The full property is 30.8 acres across nine parcels. Conservative housing estimate at 30 units per acre is 739 units. At 60 units per acre under MU-3 zoning the number approaches 1,500.
The southeast corner is the most specific target, 3.3 acres near an underused parking structure, flagged in a previous planning cycle for 79 lower-income units, where the city described owner interest in converting commercial space to housing.
Less than a mile away, Five Points has been identified as a future transit-oriented node tied to the Metro Eastside Corridor Phase 2 planning process.
By 2022 Whittier was holding People Mover stakeholder meetings as part of a local circulator study that would connect Uptown, Whittier College, PIH Health, and the Quad.
No construction timeline confirmed. None of it built yet.
Still There
Vallarta is open. Ross is open. The parking fields fill up.
The name Quad is still on the storefronts though the four-sided open-air concourse it referred to was enclosed fifty years ago and demolished thirty-five years ago.

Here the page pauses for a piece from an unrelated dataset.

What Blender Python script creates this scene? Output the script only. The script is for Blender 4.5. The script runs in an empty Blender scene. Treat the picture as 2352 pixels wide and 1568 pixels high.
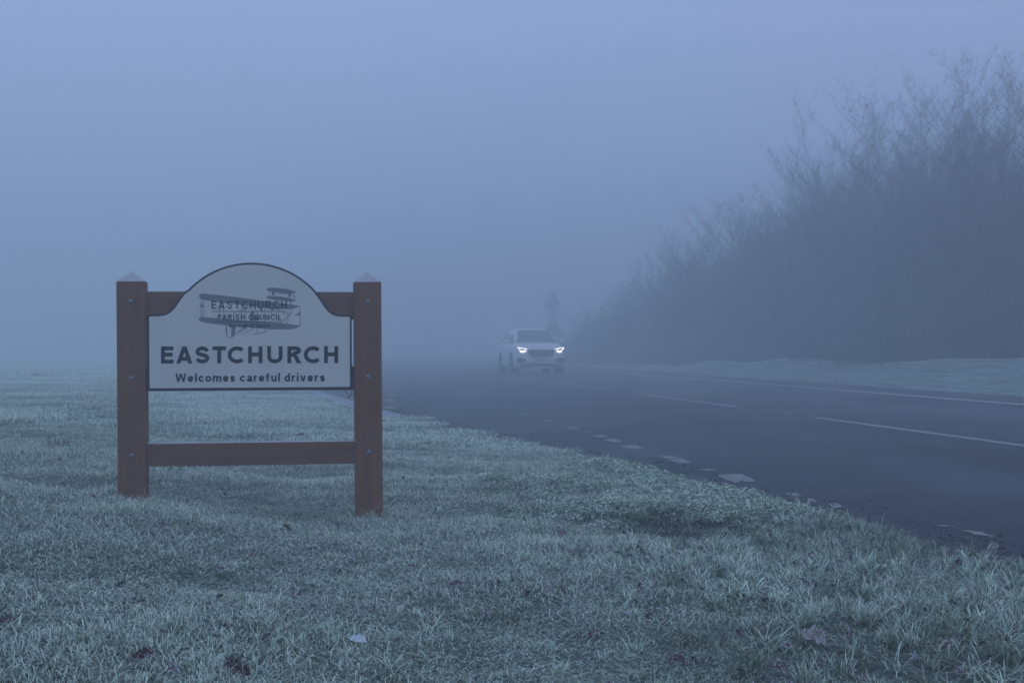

Holland House Cafeteria is gone. The Trolley Stop inside Hinshaw's is gone. The Terrace Room inside May Company is gone. Kusel's Poultry is gone.
See's Candies is gone from this location, anyway. The three-level parking garage that collapsed in 1987 is a surface lot now.
The Hinshaw's building is still standing, holding whatever tenant cycle brings next, after Burlington left its walls empty in 2024.
Rubi's ran 29 years in that center and then it didn't, and Staples was the last one on that corner.
What the Quad does in 2026, groceries, discount clothes, pet food, household basics for a dense suburban trade area near two freeways, is not so different from what Shopping Bag and Hinshaw's were doing for southeast Whittier on those two March mornings in 1953.
The building around it has been built and enclosed and demolished and rebuilt. The function turned out to be the durable part.